We can therefore plausibly assume that the global economic slowdown will continue on a subdued note for a few more months, accompanied, at least initially, by favourable but relatively toothless monetary policies.

That outlook may be enough in the short term to sustain equity investors’ confidence in a gradual economic recovery, particularly if the trade dispute between China and the US gets settled in a reasonable manner and if the worst-case scenario for the Brexit saga doesn’t come to pass. Such hopes would in turn help bond markets to steady at less extreme levels, while being further buoyed by low inflation expectations. As we pointed out last month, unless an external political shock occurs, building a balanced portfolio that includes a slightly larger share of cyclical stocks but still a majority of carefully selected names with predictable earnings growth will be the key driver of our funds’ performance in the next few months.
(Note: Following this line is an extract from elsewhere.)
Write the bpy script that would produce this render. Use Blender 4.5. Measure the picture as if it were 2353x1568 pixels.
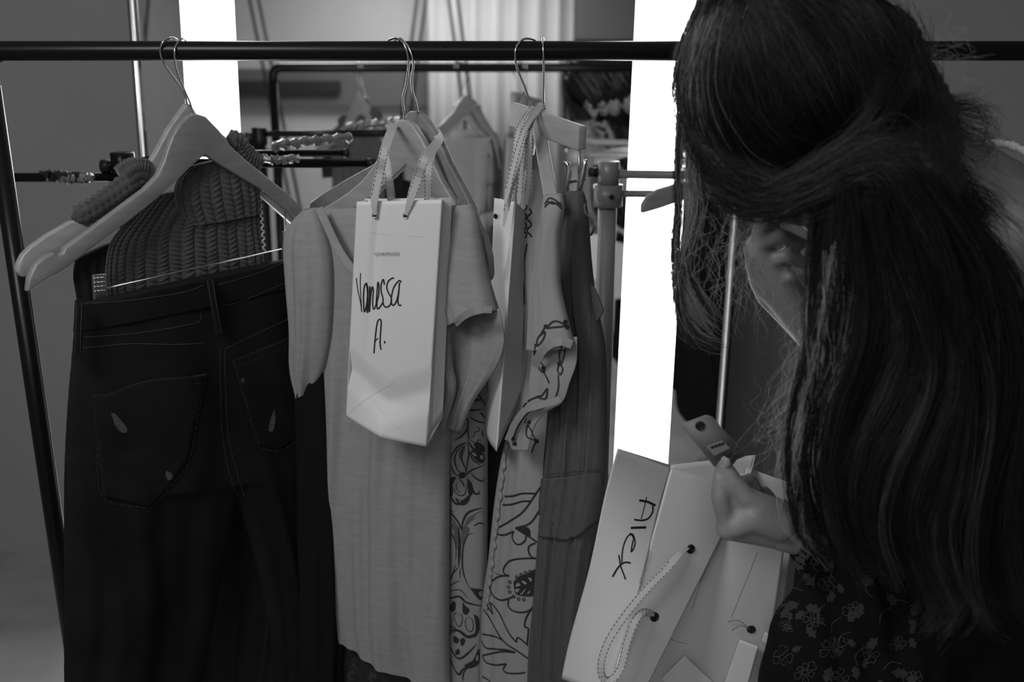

[Divider] [Management report] European flag

In the medium term

Events in 2018 highlighted how dependent equity markets have become on investors’ confidence in the power of central banks to provide them with the liquidity they so crave. That addiction to “monetary manna” increasingly highlights the issue of central bank credibility. The uncomfortable fact of the matter is that the upbeat sentiment among equity investors today derives in part from the repeated failure of central banks to anchor inflation expectations at acceptable levels – as that failure is why central bankers have to keep trying to reflate the economy. The cautious mindset that currently dominates the market opens up room for taking a moderate amount of short-term risk, particularly in light of the first signs of economic stabilisation that have emerged over the past few weeks. But the equilibrium in financial markets, above all in forex markets, rests today on basically shaky foundations. Considerable caution is therefore required in the medium term.